▶ **Exercise**: Copy the lines below as they are; omit the images they contain.

--

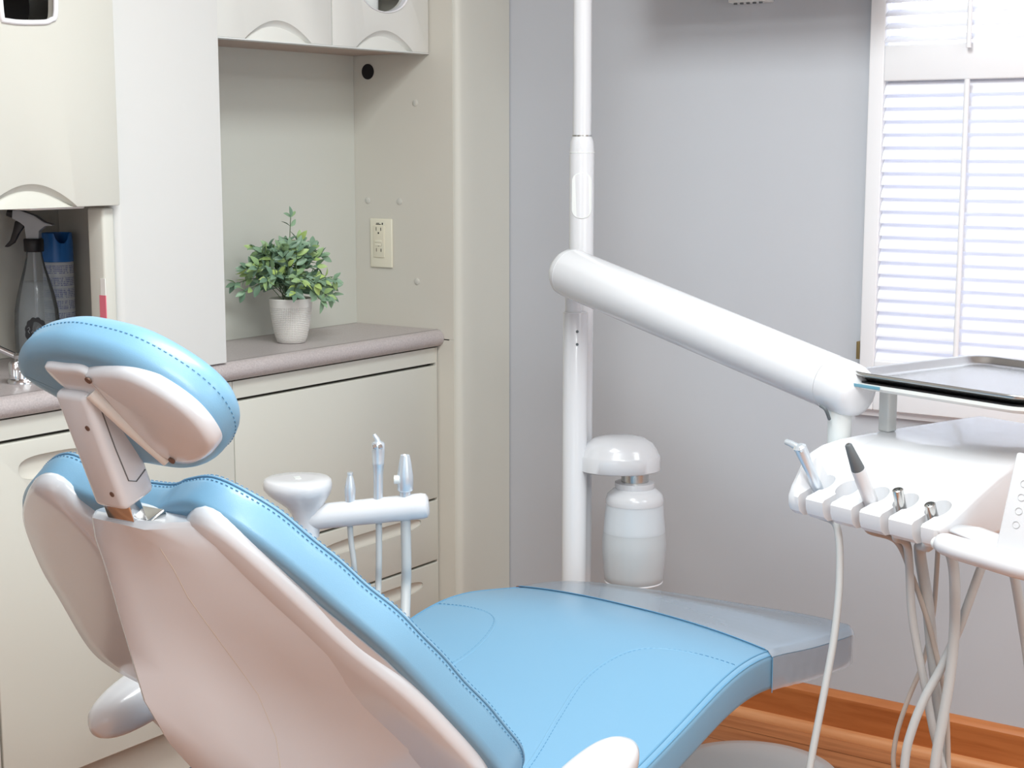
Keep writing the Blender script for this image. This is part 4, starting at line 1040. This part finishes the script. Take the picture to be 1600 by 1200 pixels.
def asi(name, lab, cat, x, ytop, ybot, prof, m, extras=None, hz_=None):
    b = as_(x, ybot, 2.9); s = thing(name, b, lab, cat)
    up = as_(x, ytop, 2.9) - b; L = up.length; up.normalize()
    obj('instrument_body', MB().lathe([(r * ke, h * L) for h, r in prof], b, up, 28), m, s)
    return s, b, up, L
s1, b, up, L = asi('saliva_ejector', "small silver valve leftmost on the assistant's bar", 'valve', 547, 738, 790, [(0, 7), (.25, 8.5), (.5, 9), (.8, 6), (.88, 4.5), (.93, 4.2), (.94, 4.8), (1, 4.6)], 'silver')
hose('hose', [b, as_(547, 822), as_(549, 850), as_(553, 880), as_(556, 930), as_(556, 1040, 2.8)], .0055, 'hose', s1)
s1, b, up, L = asi('air_water_syringe', "tall silver syringe in the middle of the assistant's bar", 'syringe', 591, 690, 785, [(0, 8), (.1, 7.6), (.45, 7.8), (.62, 9), (.63, 9.6), (.66, 9.2), (.85, 10.4), (.97, 10.2), (1, 8)], 'silver')
for d_ in (-4.5, 4.5): obj('button', MB().lathe([(3.6 * ke, 0), (3.6 * ke, .006), (2.6 * ke, .007)], b + up * L * .93 + rt * d_ * ke - hd * 9 * ke, -hd + Vector((0, 0, .35)), 14), 'chrome', s1)
obj('syringe_tip', MB().tube([b + up * L * .98, b + up * L * 1.04 - rt * 2 * ke, b + up * L * 1.12 - rt * 7 * ke], [5 * ke, 4.5 * ke, 3 * ke], 14), 'silver', s1)
hose('hose', [b, as_(592, 830), as_(592, 880), as_(591, 930), as_(590, 1040, 2.8)], 5.2 * ke, 'hose', s1)
s1, b, up, L = asi('suction_valve', "wide suction valve nearest the end of the assistant's bar", 'valve', 633, 711, 790, [(0, 9), (.28, 9), (.3, 12), (.32, 13.2), (.6, 12.8), (.85, 10), (.97, 8), (1, 7.5), (.97, 5), (.9, 4)], 'silver')
obj('valve_lever', MB().tube([b + up * L * .53 - rt * 8 * ke - hd * 6 * ke, b + up * L * .53 - rt * 17 * ke - hd * 6 * ke], [7 * ke, 7 * ke], 18), 'offw', s1)
hose('hose', [b, as_(634, 830), as_(635, 880), as_(634, 930), as_(630, 1040, 2.8)], 8.2 * ke, 'hose', s1)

--

▶ **The solution**:
Keep writing the Blender script for this image. This is part 4, starting at line 1040. This part finishes the script. Take the picture to be 1600 by 1200 pixels.
def asi(name, lab, cat, x, ytop, ybot, prof, m, extras=None, hz_=None):
    b = as_(x, ybot, 2.9); s = thing(name, b, lab, cat)
    up = as_(x, ytop, 2.9) - b; L = up.length; up.normalize()
    obj('instrument_body', MB().lathe([(r * ke, h * L) for h, r in prof], b, up, 28), m, s)
    return s, b, up, L
s1, b, up, L = asi('saliva_ejector', "small silver valve leftmost on the assistant's bar", 'valve', 547, 738, 790, [(0, 7), (.25, 8.5), (.5, 9), (.8, 6), (.88, 4.5), (.93, 4.2), (.94, 4.8), (1, 4.6)], 'silver')
hose('hose', [b, as_(547, 822), as_(549, 850), as_(553, 880), as_(556, 930), as_(556, 1040, 2.8)], .0055, 'hose', s1)
s1, b, up, L = asi('air_water_syringe', "tall silver syringe in the middle of the assistant's bar", 'syringe', 591, 690, 785, [(0, 8), (.1, 7.6), (.45, 7.8), (.62, 9), (.63, 9.6), (.66, 9.2), (.85, 10.4), (.97, 10.2), (1, 8)], 'silver')
for d_ in (-4.5, 4.5): obj('button', MB().lathe([(3.6 * ke, 0), (3.6 * ke, .006), (2.6 * ke, .007)], b + up * L * .93 + rt * d_ * ke - hd * 9 * ke, -hd + Vector((0, 0, .35)), 14), 'chrome', s1)
obj('syringe_tip', MB().tube([b + up * L * .98, b + up * L * 1.04 - rt * 2 * ke, b + up * L * 1.12 - rt * 7 * ke], [5 * ke, 4.5 * ke, 3 * ke], 14), 'silver', s1)
hose('hose', [b, as_(592, 830), as_(592, 880), as_(591, 930), as_(590, 1040, 2.8)], 5.2 * ke, 'hose', s1)
s1, b, up, L = asi('suction_valve', "wide suction valve nearest the end of the assistant's bar", 'valve', 633, 711, 790, [(0, 9), (.28, 9), (.3, 12), (.32, 13.2), (.6, 12.8), (.85, 10), (.97, 8), (1, 7.5), (.97, 5), (.9, 4)], 'silver')
obj('valve_lever', MB().tube([b + up * L * .53 - rt * 8 * ke - hd * 6 * ke, b + up * L * .53 - rt * 17 * ke - hd * 6 * ke], [7 * ke, 7 * ke], 18), 'offw', s1)
hose('hose', [b, as_(634, 830), as_(635, 880), as_(634, 930), as_(630, 1040, 2.8)], 8.2 * ke, 'hose', s1)